The Nooksack River and its tributaries are crucial habitat for a range of aquatic life including populations of native salmonid species that are important to tribal members for cultural, subsistence, and commercial uses. The river also supplies water needs for residents, industries and farms of Whatcom County, including the city of Bellingham. The watershed has a long history of demand for water rights, flood protection and riparian use of the river that has altered groundwater exchange and total instream flows.
Western Washington is usually characterized by temperate winters with an abundance of precipitation and warm summers with little precipitation; however, with increasing temperature, climate change projections forecast that wintertime precipitation will increase and fall as rain rather than snow and summertime precipitation will decrease. Winter peakflow events are forecasted to increase in magnitude and frequency. The lack of water storage as snow through the winter will result in earlier spring peak runoff and an overall smaller peak that will then be exacerbated by lack of precipitation in the summer. Decreased summer streamflow and increased air temperatures will also give rise to increased water temperatures that are lethal to fish. These forecasted trends are already being observed in the Nooksack River watershed.

The Water Resources Program has been monitoring streamflow at a number of creeks throughout the watershed. In 2014, we initiated a project with the NWIFC to measure flow at Kenny Creek, Bells Creek, Todd Creek, and Deadhorse Creek during a 10-day period of no rain in the summer in order to determine how streamflow decreases naturally to baseflow levels. We also installed continuously recording stream gages at Hardscrabble Creek, Canyon Creek, Glacier Creek, and Sisters Creek to establish a baseline of streamflow and to assess future effects of timber harvest on flow. Stream gages have also been installed at Bagley Creek, Hadley Creek, Dobbs Creek, and Sholes Creek in order to assess glacier melt contribution to streamflow in comparison to snow-fed drainages. Stream velocity is then measured along a cross section of the creek to calculate the volume per time (e.g. ft3/sec, cfs), or flux, of water in the creek.


The datasets on streamflow is used in our efforts to distally model streamflow, stream temperature, and sediment dynamics to forecast the impacts of continued climate change on our water resources. We have contracted Western Washington University (WWU) and University of Washington (UW) to model these parameters, which is shares with water resources stakeholders in the Nooksack River watershed (Murphy, 2016; Truitt, 2018; Knapp, 2018)
References:
Murphy, Ryan D., “Modeling the Effects of Forecasted Climate Change and Glacier Recession on Late Summer Streamflow in the Upper Nooksack River Basin” (2016). WWU Graduate School Collection. 461.

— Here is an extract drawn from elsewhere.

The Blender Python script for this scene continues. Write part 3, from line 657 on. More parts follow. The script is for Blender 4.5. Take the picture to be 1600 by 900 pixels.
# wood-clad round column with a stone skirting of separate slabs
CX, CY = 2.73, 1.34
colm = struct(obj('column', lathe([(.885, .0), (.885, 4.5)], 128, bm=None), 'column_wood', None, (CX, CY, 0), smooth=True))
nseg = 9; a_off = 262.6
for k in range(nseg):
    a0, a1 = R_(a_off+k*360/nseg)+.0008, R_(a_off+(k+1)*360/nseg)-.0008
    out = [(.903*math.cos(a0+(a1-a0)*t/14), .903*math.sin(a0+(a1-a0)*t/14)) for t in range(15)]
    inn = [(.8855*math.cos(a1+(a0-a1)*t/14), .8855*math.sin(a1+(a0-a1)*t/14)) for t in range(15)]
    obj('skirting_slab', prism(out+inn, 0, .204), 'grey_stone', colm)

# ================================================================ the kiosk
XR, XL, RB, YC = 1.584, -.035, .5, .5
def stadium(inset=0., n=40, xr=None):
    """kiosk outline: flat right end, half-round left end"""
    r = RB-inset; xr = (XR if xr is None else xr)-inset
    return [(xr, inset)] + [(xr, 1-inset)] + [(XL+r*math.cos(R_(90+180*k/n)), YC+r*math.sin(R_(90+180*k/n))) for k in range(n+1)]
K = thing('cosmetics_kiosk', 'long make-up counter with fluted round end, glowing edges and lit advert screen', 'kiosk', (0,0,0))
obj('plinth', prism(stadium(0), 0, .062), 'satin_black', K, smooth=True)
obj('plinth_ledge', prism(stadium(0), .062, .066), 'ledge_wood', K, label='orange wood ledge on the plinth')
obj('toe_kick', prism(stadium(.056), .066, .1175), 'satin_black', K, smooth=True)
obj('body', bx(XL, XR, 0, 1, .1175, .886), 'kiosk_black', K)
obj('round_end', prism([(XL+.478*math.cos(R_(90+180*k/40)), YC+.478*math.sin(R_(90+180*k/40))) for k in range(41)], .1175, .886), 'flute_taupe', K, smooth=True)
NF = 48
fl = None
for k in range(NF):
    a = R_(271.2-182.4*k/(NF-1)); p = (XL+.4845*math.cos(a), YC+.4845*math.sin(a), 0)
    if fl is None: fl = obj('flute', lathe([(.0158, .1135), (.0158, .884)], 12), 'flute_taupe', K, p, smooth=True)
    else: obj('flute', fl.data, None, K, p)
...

https://cedar.wwu.edu/wwuet/461
Truitt, Stephanie E., “Modeling the Effects of Climate Change on Stream Temperature in the Nooksack River Basin” (2018). WWU Graduate School Collection. 642.
https://cedar.wwu.edu/wwuet/642
Knapp, Kevin, “The Effects of Forecasted Climate Change on Mass Wasting Susceptibility in the Nooksack River Basin” (2018). WWU Graduate School Collection. 807.